We also applied a k-means algorithm to the SCEC Community Velocity Models (CVMs) to define various regionalizations that we compared with geologic and other geophysical constraints on structure of the crust. This analysis suggests robust, low-order regionalizations are geologically valid for both versions of the SCEC CVM’s (CVM-S 4.26 and CVM-H 15.1), while higher order regionalizations for the CVM-S show greater consistency with more detailed aspects of inferred crustal composition (see Eymold & Jordan, 2019). The analysis highlighted deficiencies in the models, as well as identified ways that the method may be used to improve future iterations of the Geologic Framework Model (GFM).

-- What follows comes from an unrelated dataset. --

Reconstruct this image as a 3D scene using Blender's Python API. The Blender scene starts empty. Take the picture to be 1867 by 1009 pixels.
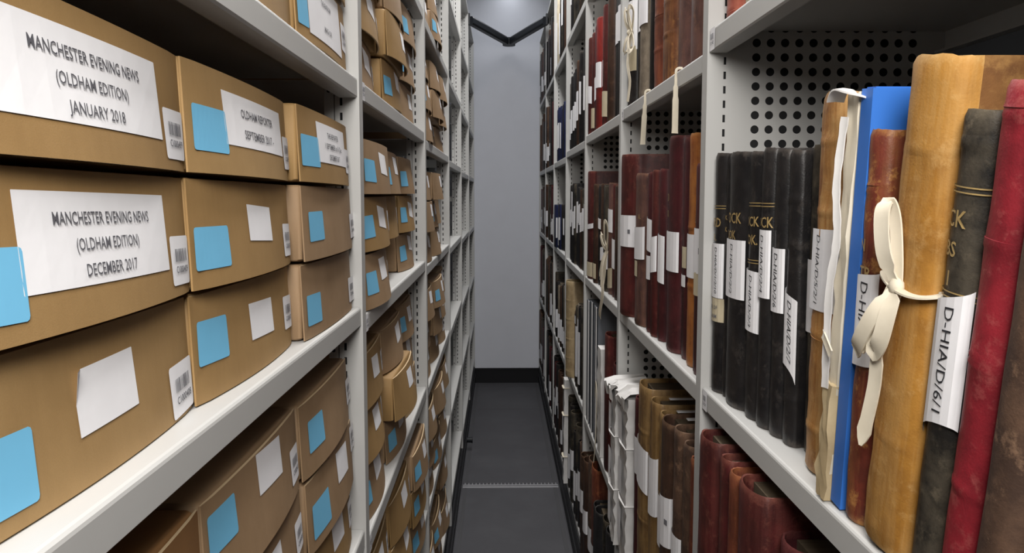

Intellectual Merit This project is the primary effort to develop a Geologic Framework Model (GFM), which is central to develop the Community Rheologic Model (CRM) and a range of other models that support SCEC science objectives.
Broader Impacts The project promotes training of graduate students, and ultimately will improve SCEC's ability to assess seismic hazard in Southern California, with the goal of helping to mitigate risk. We also develop and apply new methods for generating structural models to support earthquake science that can be applied to other areas in the United States and throughout the world.
Exemplary Figure Figure 1: Left: Perspective view of Southern California with GFM unit boundaries (yellow) and horizons (color contoured Moho and reflective LAB). Black outlines show CFM faults corresponding to unit boundaries. Right: Identical perspective view of GFM grid showing crustal, lithotectonic units (regions of color scale), the upper mantle layer (dotted), and the asthenosphere layer (solid green). Three crustal units are dotted to provide a sense of the volumetric nature of the grid. 3x vertical exaggeration.